Minimalistic development

25-minute Talk

How to adapt a mindset of minimalistic thinking for your projects

Virtual Pass session

Timetable

2:45 p.m. – 3:30 p.m. Wednesday 15th

Room

Room F2 - Track 2: Talks

Audience

Testers, product owners, scrum masters and developers

Key-Learning

  • What things can be decomplefixied
  • The importance of gathering feedback from production
  • The importance of production data for feedback
  • Approaches for working with developers to practise this

testing hypotheses by shipping and observing

“Simplicity - the art of maximizing the amount of work not done - is essential”. This is one of the principles of the agile manifesto that tends to get overlooked. In this talk, we’d like to tell you the story of what happened when we went for the most minimal solution we could think of, shipped it and got feedback from users, user behaviour and data from the system itself.

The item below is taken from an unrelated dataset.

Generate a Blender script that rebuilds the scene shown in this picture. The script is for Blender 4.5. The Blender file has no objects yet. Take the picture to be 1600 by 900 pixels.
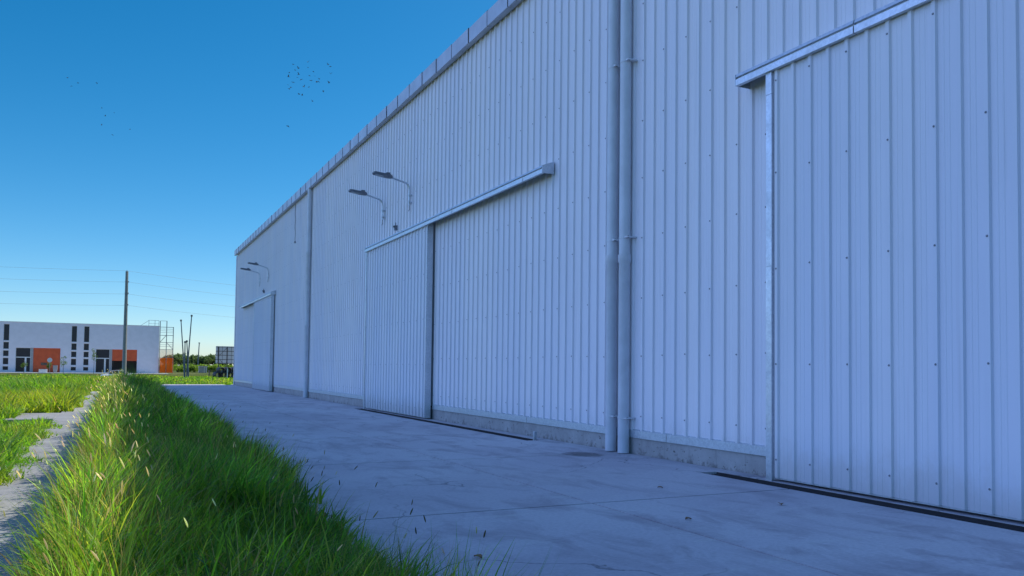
import bpy, math, random
import numpy as np
from mathutils import Vector, Matrix
random.seed(7); rng = np.random.default_rng(7)
PI = math.pi
scene = bpy.context.scene
COL = scene.collection

# ------------------------------------------------------------------ helpers
class MB:
    """collects faces, then links them as ONE mesh object"""
    def __init__(s): s.v=[]; s.f=[]; s.m=[]; s.sm=[]
    def face(s, pts, m=0, smooth=False):
        b=len(s.v); s.v+= [tuple(p) for p in pts]; s.f.append(tuple(range(b,b+len(pts)))); s.m.append(m); s.sm.append(smooth)
    def grid(s, rows, m=0, smooth=False, closed=False):
        b=len(s.v); n=len(rows[0])
        for r in rows: s.v+=[tuple(p) for p in r]
        for i in range(len(rows)-1):
            for j in range(n if closed else n-1):
                k=(j+1)%n
                s.f.append((b+i*n+j,b+i*n+k,b+(i+1)*n+k,b+(i+1)*n+j)); s.m.append(m); s.sm.append(smooth)
    def box(s,x0,x1,y0,y1,z0,z1,m=0):
        b=len(s.v)
        s.v+=[(x0,y0,z0),(x1,y0,z0),(x1,y1,z0),(x0,y1,z0),(x0,y0,z1),(x1,y0,z1),(x1,y1,z1),(x0,y1,z1)]
        for q in ((0,3,2,1),(4,5,6,7),(0,1,5,4),(1,2,6,5),(2,3,7,6),(3,0,4,7)):
            s.f.append(tuple(b+i for i in q)); s.m.append(m); s.sm.append(False)
    def tube(s, pts, r, n=12, m=0, caps=True):
        pts=[Vector(p) for p in pts]
        rs=r if isinstance(r,(list,tuple)) else [r]*len(pts)
        rows=[]; up=None
        for i,p in enumerate(pts):
            d=(pts[min(i+1,len(pts)-1)]-pts[max(i-1,0)]).normalized()
            if up is None:
                up=Vector((0,0,1)) if abs(d.z)<.9 else Vector((0,1,0))
            a=d.cross(up).normalized(); c=a.cross(d).normalized(); up=c
            rows.append([p+a*rs[i]*math.cos(2*PI*k/n)+c*rs[i]*math.sin(2*PI*k/n) for k in range(n)])
        s.grid(rows,m,True,True)
        if caps:
            s.face(rows[0][::-1],m); s.face(rows[-1],m)
    def prism(s, poly, axis, a, b, m=0):
        """extrude a 2D polygon along an axis from a to b (poly in the two other axes, cyclic order)"""
        def P(q,t):
            return {'x':(t,q[0],q[1]),'y':(q[0],t,q[1]),'z':(q[0],q[1],t)}[axis]
        n=len(poly)
        s.face([P(q,a) for q in poly][::-1],m); s.face([P(q,b) for q in poly],m)
        for i in range(n):
            j=(i+1)%n
            s.face([P(poly[i],a),P(poly[j],a),P(poly[j],b),P(poly[i],b)],m)
    def build(s,name,mats,parent=None,loc=None):
        me=bpy.data.meshes.new(name)
        me.from_pydata(s.v,[],s.f)
        for m in (mats if isinstance(mats,(list,tuple)) else [mats]): me.materials.append(m)
        me.polygons.foreach_set('material_index',s.m)
        me.polygons.foreach_set('use_smooth',s.sm)
        me.update()
        o=bpy.data.objects.new(name,me); COL.objects.link(o)
        if parent is not None: o.parent=parent
        if loc is not None: o.location=loc
        return o
def tag(o,label=None,cat=None,group=None,kind=None):
    if label: o['label']=label
    if cat: o['category']=cat
    if group: o['group']=group
    if kind: o['kind']=kind
    return o
def thing(name,loc,label,cat,group=None,rz=0):
    o=bpy.data.objects.new(name,None); COL.objects.link(o); o.location=loc; o.rotation_euler=(0,0,rz); o.empty_display_size=.1
    return tag(o,label,cat,group)
def copy_tree(o,parent=None):
    c=o.copy(); COL.objects.link(c)
    if parent is not None: c.parent=parent
    for ch in list(o.children): copy_tree(ch,c)
    return c

# ------------------------------------------------------------------ materials
class N:
    def __init__(s,name):
        s.mat=bpy.data.materials.new(name); s.mat.use_nodes=True; s.t=s.mat.node_tree; s.n=s.t.nodes; s.l=s.t.links
        s.b=s.n['Principled BSDF']; s.out=s.n['Material Output']
    def add(s,t,**k):
        n=s.n.new(t)
        for a,v in k.items():
            if hasattr(n,a): setattr(n,a,v)
            else: n.inputs[a].default_value=v
        return n
    def coord(s,scale=(1,1,1),kind='Object'):
        tc=s.add('ShaderNodeTexCoord'); mp=s.add('ShaderNodeMapping'); mp.inputs['Scale'].default_value=scale
        s.l.new(tc.outputs[kind],mp.inputs['Vector']); return mp.outputs['Vector']
    def noise(s,vec,scale,detail=4,rough=.55,dist=0):
        n=s.add('ShaderNodeTexNoise'); n.inputs['Scale'].default_value=scale; n.inputs['Detail'].default_value=detail
        n.inputs['Roughness'].default_value=rough; n.inputs['Distortion'].default_value=dist
        s.l.new(vec,n.inputs['Vector']); return n.outputs['Fac']
    def ramp(s,fac,stops):
        r=s.add('ShaderNodeValToRGB'); e=r.color_ramp.elements
        while len(e)<len(stops): e.new(.5)
        for i,(p,c) in enumerate(stops):
            e[i].position=p; e[i].color=(c,c,c,1) if isinstance(c,(int,float)) else (*c,1)
        s.l.new(fac,r.inputs['Fac']); return r.outputs['Color']
    def mix(s,fac,a,b,mode='MIX'):
        m=s.add('ShaderNodeMix',data_type='RGBA',blend_type=mode)
        for val,sock in ((fac,m.inputs[0]),(a,m.inputs[6]),(b,m.inputs[7])):
            if hasattr(val,'is_output'): s.l.new(val,sock)
            elif isinstance(val,(int,float)): sock.default_value=val
            else: sock.default_value=(*val,1)
        return m.outputs[2]
    def base(s,c):
        if hasattr(c,'is_output'): s.l.new(c,s.b.inputs['Base Color'])
        else: s.b.inputs['Base Color'].default_value=(*c,1)
    def bump(s,h,strength,dist):
        b=s.add('ShaderNodeBump'); b.inputs['Strength'].default_value=strength; b.inputs['Distance'].default_value=dist
        s.l.new(h,b.inputs['Height']); s.l.new(b.outputs['Normal'],s.b.inputs['Normal'])
    def set(s,rough=.5,metal=0,spec=.5):
        s.b.inputs['Roughness'].default_value=rough; s.b.inputs['Metallic'].default_value=metal
        s.b.inputs['Specular IOR Level'].default_value=spec; return s

def plain(name,c,rough=.5,metal=0,var=.12,scale=6,spec=.5):
    m=N(name); v=m.coord(); f=m.noise(v,scale,5)
    lo=tuple(x*(1-var) for x in c); hi=tuple(min(1,x*(1+var)) for x in c)
    m.base(m.ramp(f,[(.3,lo),(.7,hi)])); m.set(rough,metal,spec); return m.mat

def mat_sheet(name,c,rough):
    m=N(name); v=m.coord((1,1,.06)); f=m.noise(v,5,5,.6)           # long vertical streaks of dust
    v2=m.coord(); g=m.noise(v2,.35,3)
    vs=m.coord((1,.86,.02)); sheet=m.noise(vs,1.2,1)
    col=m.ramp(f,[(.3,tuple(x*.93 for x in c)),(.65,c)])
    col=m.mix(m.ramp(g,[(.35,0),(.75,.5)]),col,tuple(x*.88 for x in c))
    col=m.mix(m.ramp(sheet,[(.4,0),(.6,.55)]),col,(c[0]*.86,c[1]*.89,c[2]*.95))
    d=m.noise(m.coord(),38,3); col=m.mix(m.ramp(d,[(.66,0),(.76,.12)]),col,(.35,.31,.28))
    # mud splashed up from the slab, and run-off streaks
    sx=m.add('ShaderNodeSeparateXYZ'); m.l.new(v2,sx.inputs[0]); sn=m.noise(m.coord((1,1,.7)),3.2,6,.7)
    q=m.add('ShaderNodeMath',operation='SUBTRACT'); m.l.new(sn,q.inputs[0]); m.l.new(sx.outputs['Z'],q.inputs[1])
    col=m.mix(m.ramp(q.outputs[0],[(.0,0),(.30,.3)]),col,(.46,.41,.37))
    st=m.noise(m.coord((1,1,.03)),9,3,.6); col=m.mix(m.ramp(st,[(.62,0),(.74,.30)]),col,(.50,.50,.53))
    m.base(col); m.set(rough,0,.5)
    rf=m.ramp(g,[(.3,rough-.06),(.7,rough+.1)]); m.l.new(rf,m.b.inputs['Roughness'])
    h=m.noise(m.coord((1,1,.5)),1.1,2,.4); m.bump(h,.34,.05)
    return m.mat
M={}
M['sheet']=mat_sheet('white_coated_sheet',(.84,.80,.83),.42)
M['doorsheet']=mat_sheet('white_coated_door_sheet',(.76,.75,.80),.44)
def mat_galv():
    m=N('galvanised_steel'); v=m.coord()
    vo=m.add('ShaderNodeTexVoronoi'); vo.inputs['Scale'].default_value=38; m.l.new(v,vo.inputs['Vector'])
    sp=m.ramp(vo.outputs['Color'],[(.2,(.57,.60,.64)),(.8,(.67,.70,.74))])
    f=m.noise(v,4,6,.65); col=m.mix(m.ramp(f,[(.4,0),(.75,.3)]),sp,(.48,.51,.54))
    m.base(col); m.set(.42,.75); m.l.new(m.ramp(f,[(.3,.32),(.7,.55)]),m.b.inputs['Roughness'])
    m.bump(m.noise(v,3,2),.25,.02); return m.mat
M['galv']=mat_galv()
M['gutter']=plain('pale_gutter_sheet',(.50,.52,.60),.42,.2,.14,1.5)
M['pvc']=plain('pale_painted_pipe',(.62,.63,.68),.38,0,.08,3)
M['dark']=plain('dark_metal_and_lip_shade',(.05,.05,.055),.6)
M['screw']=plain('screw_washer',(.26,.26,.29),.5,.4)
M['lampbody']=plain('grey_lamp_casting',(.16,.16,.18),.45,.3)
M['lens']=plain('lamp_lens',(.35,.36,.38),.15)
def mat_concrete():
    m=N('pavement_concrete'); v=m.coord()
    a=m.noise(v,.33,7,.62,.4); b=m.noise(m.coord((1.6,.8,1)),1.1,8,.68,.8); c=m.noise(v,26,4,.6); d=m.noise(v,.12,3)
    col=m.ramp(a,[(.32,(.50,.455,.50)),(.5,(.60,.565,.60)),(.68,(.66,.635,.65))])
    col=m.mix(m.ramp(b,[(.48,0),(.64,.75)]),col,(.30,.26,.30))
    col=m.mix(m.ramp(d,[(.4,0),(.65,.6)]),col,(.42,.37,.41))
    col=m.mix(m.ramp(m.noise(m.coord((.5,3,1)),1.5,6,.6),[(.56,0),(.72,.5)]),col,(.62,.61,.59))
    col=m.mix(m.ramp(c,[(.35,.22),(.65,0)]),col,(.2,.19,.2))
    sp=m.noise(v,9,3,.5,.3); col=m.mix(m.ramp(sp,[(.74,0),(.77,.5)]),col,(.11,.10,.11))
    vo=m.add('ShaderNodeTexVoronoi',feature='DISTANCE_TO_EDGE'); vo.inputs['Scale'].default_value=.28
    wv=m.add('ShaderNodeVectorMath',operation='ADD'); nn=m.add('ShaderNodeTexNoise'); nn.inputs['Scale'].default_value=1.3; nn.inputs['Detail'].default_value=5
    m.l.new(v,nn.inputs['Vector']); sc_=m.add('ShaderNodeVectorMath',operation='SCALE'); sc_.inputs['Scale'].default_value=.9; m.l.new(nn.outputs['Color'],sc_.inputs[0])
    m.l.new(v,wv.inputs[0]); m.l.new(sc_.outputs[0],wv.inputs[1]); m.l.new(wv.outputs[0],vo.inputs['Vector'])
    ck=m.mix(m.ramp(m.noise(v,.45,2),[(.5,0),(.56,1)]),(0,0,0),m.ramp(vo.outputs['Distance'],[(.0015,.75),(.004,0)]))
    col=m.mix(ck,col,(.10,.09,.10))
    # wet-looking stain spreading from the foot of the two pipes
    tc=m.add('ShaderNodeTexCoord'); mp=m.add('ShaderNodeMapping'); mp.vector_type='POINT'
    mp.inputs['Location'].default_value=(-7.02/.5,-11.65/.6,0); mp.inputs['Scale'].default_value=(1/.5,1/.6,1)
    m.l.new(tc.outputs['Object'],mp.inputs['Vector'])
    gr=m.add('ShaderNodeTexGradient',gradient_type='SPHERICAL'); m.l.new(mp.outputs['Vector'],gr.inputs['Vector'])
    nz=m.noise(v,5,6,.7,1.2); mu=m.add('ShaderNodeMath',operation='MULTIPLY'); m.l.new(gr.outputs['Fac'],mu.inputs[0]); m.l.new(nz,mu.inputs[1])
    col=m.mix(m.ramp(mu.outputs[0],[(.14,0),(.26,.8)]),col,(.10,.085,.09))
    m.base(col); m.set(.75,0,.35)
    m.l.new(m.ramp(b,[(.4,.8),(.65,.6)]),m.b.inputs['Roughness'])
    m.bump(c,.25,.006); return m.mat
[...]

Our story: Tim and Alex wanted to solve the problem of not having enough parking spaces for the company. We had a hypothesis that people with a space would be willing to share it. But how to test this hypothesis using software with the least effort possible?

Join us on the journey of:

• Identifying the hypothesis

• Strict decomplexification and removing anything not necessary

• Coding and deploying within 6 hours

• And the chaos, fun and learning that ensued! We think this talk is useful for anyone in an agile project – and specifically for testers.

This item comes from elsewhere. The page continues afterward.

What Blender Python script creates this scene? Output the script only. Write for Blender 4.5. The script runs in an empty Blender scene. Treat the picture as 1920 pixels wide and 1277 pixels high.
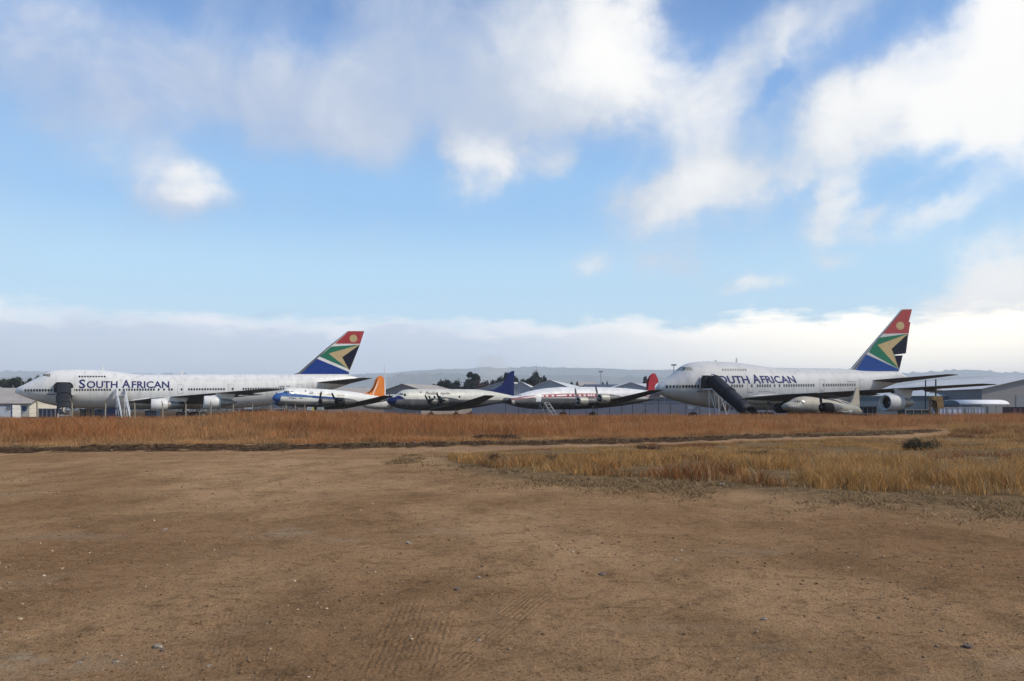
import bpy, bmesh, math, random
import numpy as np
from mathutils import Vector, Matrix

SC = bpy.context.scene
COL = SC.collection
F, HZ, CAMZ = 1440.0, 768.0, 1.7          # focal length and horizon row in photo pixels, eye height

# ------------------------------------------------------------------ camera
cam_data = bpy.data.cameras.new("camera")
cam = bpy.data.objects.new("camera", cam_data)
COL.objects.link(cam)
cam.location = (0, 0, CAMZ)
cam.rotation_euler = (math.radians(90), 0, 0)
cam_data.sensor_width = 36.0
cam_data.lens = 36.0 * F / 1920.0
cam_data.shift_y = (HZ - 638.5) / 1920.0
cam_data.clip_start = 0.1
cam_data.clip_end = 40000
SC.camera = cam

# ------------------------------------------------------------------ light and exposure
SUN_AZ, SUN_EL = math.radians(106), math.radians(44)   # azimuth clockwise from the view direction
sd = bpy.data.lights.new("sun", 'SUN')
sd.energy = 4.0
sd.angle = math.radians(2.0)
sd.color = (1.0, 0.91, 0.78)
sun = bpy.data.objects.new("sun", sd)
COL.objects.link(sun)
sdir = Vector((math.sin(SUN_AZ) * math.cos(SUN_EL), math.cos(SUN_AZ) * math.cos(SUN_EL), math.sin(SUN_EL)))
sun.rotation_euler = sdir.to_track_quat('Z', 'Y').to_euler()
sun.location = (60, -60, 80)

SC.view_settings.view_transform = 'Standard'
SC.view_settings.look = 'None'
SC.view_settings.exposure = 0.0
SC.view_settings.gamma = 1.0
SC.view_settings.use_curve_mapping = False
try:
    SC.cycles.use_denoising = True
    SC.cycles.denoiser = 'OPENIMAGEDENOISE'
    SC.cycles.max_bounces = 6
    SC.cycles.volume_bounces = 3
    SC.cycles.transparent_max_bounces = 16
except Exception:
    pass

# ------------------------------------------------------------------ world: Nishita sky plus procedural clouds (all by direction)
world = bpy.data.worlds.new("World")
SC.world = world
world.use_nodes = True
wt = world.node_tree
wt.nodes.clear()


def wn(t, **kw):
    n = wt.nodes.new(t)
    for k, v in kw.items():
        setattr(n, k, v)
    return n


def wl(a, b):
    wt.links.new(a, b)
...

We are interested in shortening feedback loops but are often risk-averse when it comes to deploying (especially with few tests!).

This talk touches on when the best time is to introduce tests in a fast-paced experiment, and on how observability doesn’t just help us with errors, but also to understand our users and even drive features. We’ll also look at how pairing between testers and developers can be a great asset to the minimalistic mindset.

In this talk, we’ll take you through our approach, and give you the story of our applications and the feedback we got from them. We’ll also discuss what is transferable to other project work and give you tips for trying it out in your own teams.